* Data extract *
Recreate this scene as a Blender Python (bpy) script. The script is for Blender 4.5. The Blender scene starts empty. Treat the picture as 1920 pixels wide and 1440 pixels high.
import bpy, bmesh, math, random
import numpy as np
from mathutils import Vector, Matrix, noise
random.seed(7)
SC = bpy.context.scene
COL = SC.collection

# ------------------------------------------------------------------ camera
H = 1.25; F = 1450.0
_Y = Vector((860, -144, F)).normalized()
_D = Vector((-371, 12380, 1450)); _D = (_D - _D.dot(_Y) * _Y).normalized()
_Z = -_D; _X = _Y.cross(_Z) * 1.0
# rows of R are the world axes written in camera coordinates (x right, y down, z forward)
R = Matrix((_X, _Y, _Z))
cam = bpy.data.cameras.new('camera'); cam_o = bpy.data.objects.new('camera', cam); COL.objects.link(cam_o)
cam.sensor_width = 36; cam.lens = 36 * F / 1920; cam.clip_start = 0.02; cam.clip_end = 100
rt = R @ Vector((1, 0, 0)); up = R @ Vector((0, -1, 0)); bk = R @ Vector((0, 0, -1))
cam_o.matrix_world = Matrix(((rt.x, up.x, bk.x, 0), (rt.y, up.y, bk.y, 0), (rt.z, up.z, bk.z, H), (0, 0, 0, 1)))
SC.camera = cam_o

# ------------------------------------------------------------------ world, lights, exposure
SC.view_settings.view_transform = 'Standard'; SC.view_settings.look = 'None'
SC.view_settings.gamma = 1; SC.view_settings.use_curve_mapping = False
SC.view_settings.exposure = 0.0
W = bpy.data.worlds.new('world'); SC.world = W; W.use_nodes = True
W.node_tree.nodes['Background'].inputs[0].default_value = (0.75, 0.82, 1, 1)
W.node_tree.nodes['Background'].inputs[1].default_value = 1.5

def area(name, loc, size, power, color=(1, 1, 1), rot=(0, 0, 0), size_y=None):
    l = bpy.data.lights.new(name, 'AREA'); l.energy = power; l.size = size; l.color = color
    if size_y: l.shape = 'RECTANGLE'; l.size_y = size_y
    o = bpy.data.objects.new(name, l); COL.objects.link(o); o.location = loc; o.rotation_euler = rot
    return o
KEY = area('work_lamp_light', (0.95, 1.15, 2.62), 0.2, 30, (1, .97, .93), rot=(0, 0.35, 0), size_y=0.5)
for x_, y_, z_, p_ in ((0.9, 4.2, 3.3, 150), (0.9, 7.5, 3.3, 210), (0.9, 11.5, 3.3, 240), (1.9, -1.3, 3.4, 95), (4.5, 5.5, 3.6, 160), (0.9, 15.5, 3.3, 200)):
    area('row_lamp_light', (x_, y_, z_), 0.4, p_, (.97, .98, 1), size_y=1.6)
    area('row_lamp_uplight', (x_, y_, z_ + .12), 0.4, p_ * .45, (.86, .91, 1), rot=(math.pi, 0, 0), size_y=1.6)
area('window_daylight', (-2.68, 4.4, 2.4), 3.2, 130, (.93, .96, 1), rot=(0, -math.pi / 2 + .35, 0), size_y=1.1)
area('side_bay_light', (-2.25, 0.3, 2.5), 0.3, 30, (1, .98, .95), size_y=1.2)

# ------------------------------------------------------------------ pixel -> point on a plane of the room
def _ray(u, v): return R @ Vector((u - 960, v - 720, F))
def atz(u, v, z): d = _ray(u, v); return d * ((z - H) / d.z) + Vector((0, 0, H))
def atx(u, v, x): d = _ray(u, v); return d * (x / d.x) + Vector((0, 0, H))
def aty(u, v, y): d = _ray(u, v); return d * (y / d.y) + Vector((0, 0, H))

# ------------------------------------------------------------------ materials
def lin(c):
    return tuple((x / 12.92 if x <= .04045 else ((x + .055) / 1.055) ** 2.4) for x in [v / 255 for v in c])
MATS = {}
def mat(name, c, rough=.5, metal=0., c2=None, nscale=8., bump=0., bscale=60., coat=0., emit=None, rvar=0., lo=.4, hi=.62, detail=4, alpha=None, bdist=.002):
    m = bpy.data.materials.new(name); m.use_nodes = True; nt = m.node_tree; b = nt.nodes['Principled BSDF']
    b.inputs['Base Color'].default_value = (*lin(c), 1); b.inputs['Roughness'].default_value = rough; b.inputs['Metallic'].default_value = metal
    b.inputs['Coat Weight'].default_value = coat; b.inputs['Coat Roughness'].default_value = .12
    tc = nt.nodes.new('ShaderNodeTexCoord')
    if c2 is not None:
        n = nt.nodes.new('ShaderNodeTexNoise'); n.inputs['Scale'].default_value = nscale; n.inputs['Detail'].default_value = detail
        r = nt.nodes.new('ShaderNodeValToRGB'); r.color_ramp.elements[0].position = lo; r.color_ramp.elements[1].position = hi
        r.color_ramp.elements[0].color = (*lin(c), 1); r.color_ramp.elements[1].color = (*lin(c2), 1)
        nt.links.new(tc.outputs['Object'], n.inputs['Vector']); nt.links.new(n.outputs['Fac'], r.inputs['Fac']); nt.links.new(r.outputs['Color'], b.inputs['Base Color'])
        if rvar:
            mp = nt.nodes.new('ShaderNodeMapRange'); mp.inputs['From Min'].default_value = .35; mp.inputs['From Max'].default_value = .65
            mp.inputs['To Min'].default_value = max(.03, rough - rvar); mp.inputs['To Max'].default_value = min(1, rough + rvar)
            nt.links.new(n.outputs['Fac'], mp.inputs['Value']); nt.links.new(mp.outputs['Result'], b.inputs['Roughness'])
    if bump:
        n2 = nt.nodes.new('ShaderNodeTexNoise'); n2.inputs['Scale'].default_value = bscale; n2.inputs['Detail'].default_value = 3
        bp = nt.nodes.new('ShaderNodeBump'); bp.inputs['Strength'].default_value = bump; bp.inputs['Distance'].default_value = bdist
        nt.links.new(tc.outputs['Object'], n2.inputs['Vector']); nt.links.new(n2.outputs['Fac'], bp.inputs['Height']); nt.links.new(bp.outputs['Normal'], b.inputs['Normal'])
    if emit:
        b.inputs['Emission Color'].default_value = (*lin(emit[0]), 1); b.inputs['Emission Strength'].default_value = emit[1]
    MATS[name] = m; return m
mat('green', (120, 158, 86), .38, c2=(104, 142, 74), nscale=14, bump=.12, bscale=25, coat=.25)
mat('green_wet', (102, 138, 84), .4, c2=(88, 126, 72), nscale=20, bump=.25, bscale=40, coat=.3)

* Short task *
Can you write out the lines above, from the first one through the one containing "COL = SC.collection", exactly as they appear and nothing more?

* Output of the task *
Recreate this scene as a Blender Python (bpy) script. The script is for Blender 4.5. The Blender scene starts empty. Treat the picture as 1920 pixels wide and 1440 pixels high.
import bpy, bmesh, math, random
import numpy as np
from mathutils import Vector, Matrix, noise
random.seed(7)
SC = bpy.context.scene
COL = SC.collection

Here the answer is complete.